Thursday, August 21, 2008
What Good is the Bard to Book-Shunning Boys?
Yes, teenagers are struggling to read. But force-feeding them Shakespeare and the great poets is no way to foster a love of literature, so says Louise Tucker in The Guardian.
From the story...
Yet again last week, the reading abilities of boys were up for discussion: "Sats results ... revealed a particular problem with boys' reading ability. One in five 14-year-old boys has a reading age below what's expected of an 11-year-old." The Today programme's guests, Ian Rankin and Labour MP Barry Sheerman, were invited to make suggestions. Rankin sensibly said that perhaps the answer "is to get Top Gear magazine into every teenage boy's curriculum", but also that there is now a different sort of literacy, one involving texting and computer games, which is invisible because it happens beyond the classroom. Then he spoilt it all, by mentioning the "S-word", and suddenly the debate stopped, as ever, being about literacy and started being about "literature", preferably "great". Why do we still confuse the need for literacy with the experience of reading, and even more important to some, loving a canon?

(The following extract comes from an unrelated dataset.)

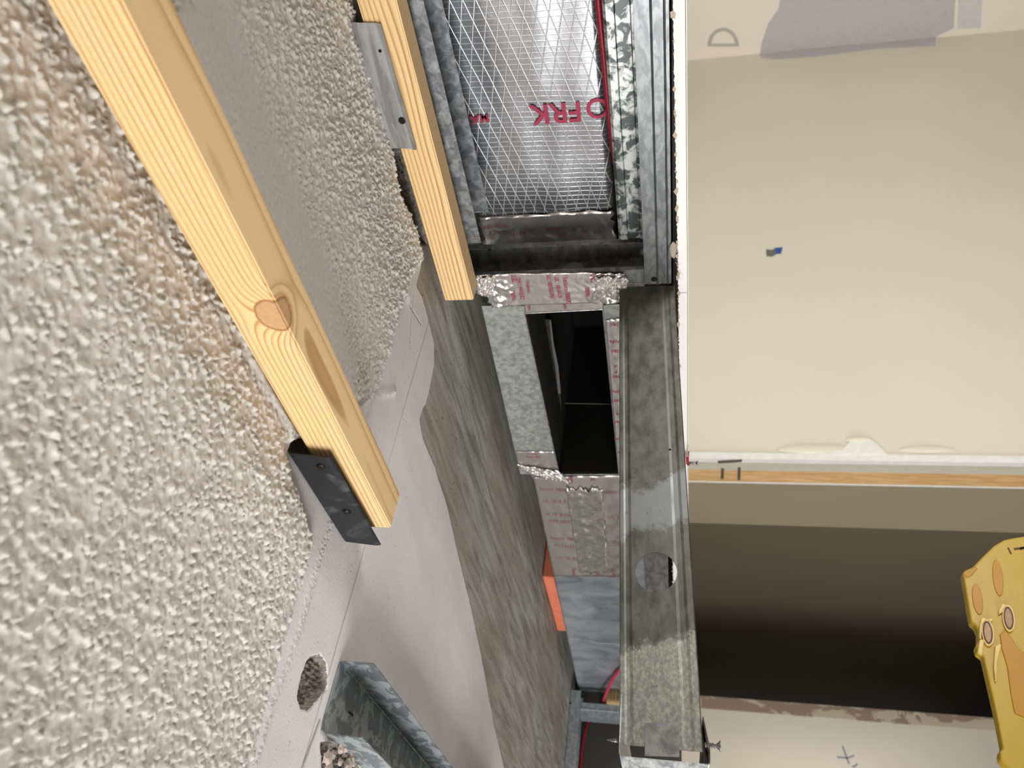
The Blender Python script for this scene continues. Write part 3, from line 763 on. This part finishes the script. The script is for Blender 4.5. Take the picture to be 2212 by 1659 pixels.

In order to get his own teenager reading Shakespeare, Rankin gave him graphic novel versions. And, hallelujah, the boy now wants to go and see a play. As I brushed my teeth, all I could think was, well, why not just take him to see a performance in the first place? Why are we obsessed with "reading" Shakespeare, especially since he wrote, er, plays? As any English undergraduate knows, Shakespeare's plays are meant to be seen on stage, not on the page. So why do commentators rejoice when a teenager reads Shakespeare? Do we really believe that teenagers should be reading scripts, albeit cultural masterpieces?